Data extract:

— BEGIN —

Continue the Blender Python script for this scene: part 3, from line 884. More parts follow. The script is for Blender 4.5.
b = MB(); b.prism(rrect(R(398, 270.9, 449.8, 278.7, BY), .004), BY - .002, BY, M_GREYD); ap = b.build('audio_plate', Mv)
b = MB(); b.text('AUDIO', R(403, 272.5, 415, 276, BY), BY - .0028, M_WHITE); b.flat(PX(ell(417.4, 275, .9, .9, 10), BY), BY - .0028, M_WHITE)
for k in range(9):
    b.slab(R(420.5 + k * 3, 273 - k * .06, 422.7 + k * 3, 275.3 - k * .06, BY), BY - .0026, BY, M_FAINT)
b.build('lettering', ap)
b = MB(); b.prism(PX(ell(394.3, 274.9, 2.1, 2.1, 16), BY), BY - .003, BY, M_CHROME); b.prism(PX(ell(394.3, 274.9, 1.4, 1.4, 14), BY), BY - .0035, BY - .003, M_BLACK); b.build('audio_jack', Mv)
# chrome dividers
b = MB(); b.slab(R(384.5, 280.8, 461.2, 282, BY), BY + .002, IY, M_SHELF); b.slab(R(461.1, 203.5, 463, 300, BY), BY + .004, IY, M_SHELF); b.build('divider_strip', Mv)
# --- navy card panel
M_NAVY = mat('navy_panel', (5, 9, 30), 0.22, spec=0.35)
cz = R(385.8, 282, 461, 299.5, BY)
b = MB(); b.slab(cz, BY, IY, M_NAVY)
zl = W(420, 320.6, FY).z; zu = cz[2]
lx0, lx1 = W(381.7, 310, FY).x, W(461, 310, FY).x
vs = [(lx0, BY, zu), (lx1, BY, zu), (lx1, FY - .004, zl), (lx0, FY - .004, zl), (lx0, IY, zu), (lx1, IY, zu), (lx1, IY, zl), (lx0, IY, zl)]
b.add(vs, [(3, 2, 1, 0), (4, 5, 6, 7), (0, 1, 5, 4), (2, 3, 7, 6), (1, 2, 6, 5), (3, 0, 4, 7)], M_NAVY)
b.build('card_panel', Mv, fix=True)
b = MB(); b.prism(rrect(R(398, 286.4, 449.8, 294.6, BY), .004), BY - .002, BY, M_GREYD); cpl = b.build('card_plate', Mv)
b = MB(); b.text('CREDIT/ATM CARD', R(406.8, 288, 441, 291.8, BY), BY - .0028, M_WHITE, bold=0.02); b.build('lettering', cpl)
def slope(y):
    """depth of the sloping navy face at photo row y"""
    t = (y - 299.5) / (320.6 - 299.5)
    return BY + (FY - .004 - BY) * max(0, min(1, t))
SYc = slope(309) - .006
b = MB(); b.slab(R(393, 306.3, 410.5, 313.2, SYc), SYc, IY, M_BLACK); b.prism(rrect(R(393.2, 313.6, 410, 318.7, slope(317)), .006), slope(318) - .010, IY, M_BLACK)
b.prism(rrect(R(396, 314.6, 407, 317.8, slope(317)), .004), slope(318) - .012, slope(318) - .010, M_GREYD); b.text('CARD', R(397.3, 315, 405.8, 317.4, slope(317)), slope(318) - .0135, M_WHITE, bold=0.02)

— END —

Instruction: Every line above should be printed again exactly as it stands.

Response for this exercise:
Continue the Blender Python script for this scene: part 3, from line 884. More parts follow. The script is for Blender 4.5.
b = MB(); b.prism(rrect(R(398, 270.9, 449.8, 278.7, BY), .004), BY - .002, BY, M_GREYD); ap = b.build('audio_plate', Mv)
b = MB(); b.text('AUDIO', R(403, 272.5, 415, 276, BY), BY - .0028, M_WHITE); b.flat(PX(ell(417.4, 275, .9, .9, 10), BY), BY - .0028, M_WHITE)
for k in range(9):
    b.slab(R(420.5 + k * 3, 273 - k * .06, 422.7 + k * 3, 275.3 - k * .06, BY), BY - .0026, BY, M_FAINT)
b.build('lettering', ap)
b = MB(); b.prism(PX(ell(394.3, 274.9, 2.1, 2.1, 16), BY), BY - .003, BY, M_CHROME); b.prism(PX(ell(394.3, 274.9, 1.4, 1.4, 14), BY), BY - .0035, BY - .003, M_BLACK); b.build('audio_jack', Mv)
# chrome dividers
b = MB(); b.slab(R(384.5, 280.8, 461.2, 282, BY), BY + .002, IY, M_SHELF); b.slab(R(461.1, 203.5, 463, 300, BY), BY + .004, IY, M_SHELF); b.build('divider_strip', Mv)
# --- navy card panel
M_NAVY = mat('navy_panel', (5, 9, 30), 0.22, spec=0.35)
cz = R(385.8, 282, 461, 299.5, BY)
b = MB(); b.slab(cz, BY, IY, M_NAVY)
zl = W(420, 320.6, FY).z; zu = cz[2]
lx0, lx1 = W(381.7, 310, FY).x, W(461, 310, FY).x
vs = [(lx0, BY, zu), (lx1, BY, zu), (lx1, FY - .004, zl), (lx0, FY - .004, zl), (lx0, IY, zu), (lx1, IY, zu), (lx1, IY, zl), (lx0, IY, zl)]
b.add(vs, [(3, 2, 1, 0), (4, 5, 6, 7), (0, 1, 5, 4), (2, 3, 7, 6), (1, 2, 6, 5), (3, 0, 4, 7)], M_NAVY)
b.build('card_panel', Mv, fix=True)
b = MB(); b.prism(rrect(R(398, 286.4, 449.8, 294.6, BY), .004), BY - .002, BY, M_GREYD); cpl = b.build('card_plate', Mv)
b = MB(); b.text('CREDIT/ATM CARD', R(406.8, 288, 441, 291.8, BY), BY - .0028, M_WHITE, bold=0.02); b.build('lettering', cpl)
def slope(y):
    """depth of the sloping navy face at photo row y"""
    t = (y - 299.5) / (320.6 - 299.5)
    return BY + (FY - .004 - BY) * max(0, min(1, t))
SYc = slope(309) - .006
b = MB(); b.slab(R(393, 306.3, 410.5, 313.2, SYc), SYc, IY, M_BLACK); b.prism(rrect(R(393.2, 313.6, 410, 318.7, slope(317)), .006), slope(318) - .010, IY, M_BLACK)
b.prism(rrect(R(396, 314.6, 407, 317.8, slope(317)), .004), slope(318) - .012, slope(318) - .010, M_GREYD); b.text('CARD', R(397.3, 315, 405.8, 317.4, slope(317)), slope(318) - .0135, M_WHITE, bold=0.02)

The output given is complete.